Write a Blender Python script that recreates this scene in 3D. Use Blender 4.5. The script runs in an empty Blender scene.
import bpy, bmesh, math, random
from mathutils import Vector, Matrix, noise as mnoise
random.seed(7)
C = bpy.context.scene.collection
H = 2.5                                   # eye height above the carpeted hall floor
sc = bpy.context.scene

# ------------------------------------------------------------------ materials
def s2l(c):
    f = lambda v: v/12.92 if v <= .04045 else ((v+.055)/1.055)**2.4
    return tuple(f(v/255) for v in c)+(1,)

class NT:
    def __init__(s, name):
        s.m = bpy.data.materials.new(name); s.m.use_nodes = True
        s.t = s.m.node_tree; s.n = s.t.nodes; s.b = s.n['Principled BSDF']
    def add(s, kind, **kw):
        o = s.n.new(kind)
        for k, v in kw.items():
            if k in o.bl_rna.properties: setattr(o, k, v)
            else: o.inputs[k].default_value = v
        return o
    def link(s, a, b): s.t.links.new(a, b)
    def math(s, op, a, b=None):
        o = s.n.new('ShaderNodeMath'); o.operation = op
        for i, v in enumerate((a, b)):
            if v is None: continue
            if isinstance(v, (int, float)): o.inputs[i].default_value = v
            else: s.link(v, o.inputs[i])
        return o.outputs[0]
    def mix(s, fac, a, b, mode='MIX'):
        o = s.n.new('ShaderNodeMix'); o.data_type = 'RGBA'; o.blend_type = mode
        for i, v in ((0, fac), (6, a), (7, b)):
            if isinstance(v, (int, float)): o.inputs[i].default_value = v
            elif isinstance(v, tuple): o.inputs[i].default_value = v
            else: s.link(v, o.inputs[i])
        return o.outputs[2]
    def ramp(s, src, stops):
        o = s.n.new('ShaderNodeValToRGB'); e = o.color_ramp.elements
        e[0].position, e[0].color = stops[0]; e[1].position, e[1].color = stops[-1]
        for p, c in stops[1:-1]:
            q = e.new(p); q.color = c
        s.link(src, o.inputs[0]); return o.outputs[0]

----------

Set down, exactly as written, each line of the data from its opening line through the one containing "return tuple(f(v/255) for v in c)+(1,)". Output nothing more.

Write a Blender Python script that recreates this scene in 3D. Use Blender 4.5. The script runs in an empty Blender scene.
import bpy, bmesh, math, random
from mathutils import Vector, Matrix, noise as mnoise
random.seed(7)
C = bpy.context.scene.collection
H = 2.5                                   # eye height above the carpeted hall floor
sc = bpy.context.scene

# ------------------------------------------------------------------ materials
def s2l(c):
    f = lambda v: v/12.92 if v <= .04045 else ((v+.055)/1.055)**2.4
    return tuple(f(v/255) for v in c)+(1,)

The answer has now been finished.